**TASK PROMPT:**
Quote the listing below word for word, stopping after the line that contains "R = math.radians".

── MATERIAL PROVIDED

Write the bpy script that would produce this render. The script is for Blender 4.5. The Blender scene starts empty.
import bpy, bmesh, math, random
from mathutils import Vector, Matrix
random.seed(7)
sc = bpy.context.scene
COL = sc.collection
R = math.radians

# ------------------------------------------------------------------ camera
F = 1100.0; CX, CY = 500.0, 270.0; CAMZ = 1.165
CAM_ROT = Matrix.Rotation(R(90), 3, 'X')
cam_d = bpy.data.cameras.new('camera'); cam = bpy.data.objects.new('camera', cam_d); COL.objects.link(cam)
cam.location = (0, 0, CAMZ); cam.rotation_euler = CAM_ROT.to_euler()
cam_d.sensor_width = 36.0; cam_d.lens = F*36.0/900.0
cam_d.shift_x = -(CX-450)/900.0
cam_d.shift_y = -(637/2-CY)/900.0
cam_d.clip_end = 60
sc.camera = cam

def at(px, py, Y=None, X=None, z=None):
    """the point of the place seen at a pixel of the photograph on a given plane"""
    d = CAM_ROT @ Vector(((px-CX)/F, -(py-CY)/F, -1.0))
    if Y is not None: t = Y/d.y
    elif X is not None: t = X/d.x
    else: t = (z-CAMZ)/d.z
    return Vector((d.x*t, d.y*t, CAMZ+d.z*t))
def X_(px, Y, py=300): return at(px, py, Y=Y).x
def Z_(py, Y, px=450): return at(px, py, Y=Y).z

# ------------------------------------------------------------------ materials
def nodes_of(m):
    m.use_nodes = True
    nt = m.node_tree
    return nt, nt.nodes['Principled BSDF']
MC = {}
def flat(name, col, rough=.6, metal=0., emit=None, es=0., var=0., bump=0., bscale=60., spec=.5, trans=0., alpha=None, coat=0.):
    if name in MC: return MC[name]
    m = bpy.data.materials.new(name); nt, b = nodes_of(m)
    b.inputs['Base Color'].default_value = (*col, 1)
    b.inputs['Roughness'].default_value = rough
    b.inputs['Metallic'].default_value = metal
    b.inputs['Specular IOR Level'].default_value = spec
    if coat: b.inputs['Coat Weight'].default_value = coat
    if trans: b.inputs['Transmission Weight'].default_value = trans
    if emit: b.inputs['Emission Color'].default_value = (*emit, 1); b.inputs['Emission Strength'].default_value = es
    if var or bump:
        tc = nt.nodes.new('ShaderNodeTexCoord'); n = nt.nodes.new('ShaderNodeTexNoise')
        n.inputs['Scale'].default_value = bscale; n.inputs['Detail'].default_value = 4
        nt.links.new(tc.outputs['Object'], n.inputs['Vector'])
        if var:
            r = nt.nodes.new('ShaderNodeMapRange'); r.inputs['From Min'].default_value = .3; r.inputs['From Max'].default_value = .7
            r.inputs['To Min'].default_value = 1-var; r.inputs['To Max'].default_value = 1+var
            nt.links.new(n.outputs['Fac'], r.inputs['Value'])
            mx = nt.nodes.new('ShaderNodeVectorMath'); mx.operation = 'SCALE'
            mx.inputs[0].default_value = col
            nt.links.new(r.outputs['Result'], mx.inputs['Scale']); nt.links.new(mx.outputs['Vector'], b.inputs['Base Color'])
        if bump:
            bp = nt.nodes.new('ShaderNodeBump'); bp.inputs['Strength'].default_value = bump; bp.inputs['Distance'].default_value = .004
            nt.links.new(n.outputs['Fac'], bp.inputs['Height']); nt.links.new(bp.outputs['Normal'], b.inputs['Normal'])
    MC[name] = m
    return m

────

**RESULT OF THIS TASK:**
Write the bpy script that would produce this render. The script is for Blender 4.5. The Blender scene starts empty.
import bpy, bmesh, math, random
from mathutils import Vector, Matrix
random.seed(7)
sc = bpy.context.scene
COL = sc.collection
R = math.radians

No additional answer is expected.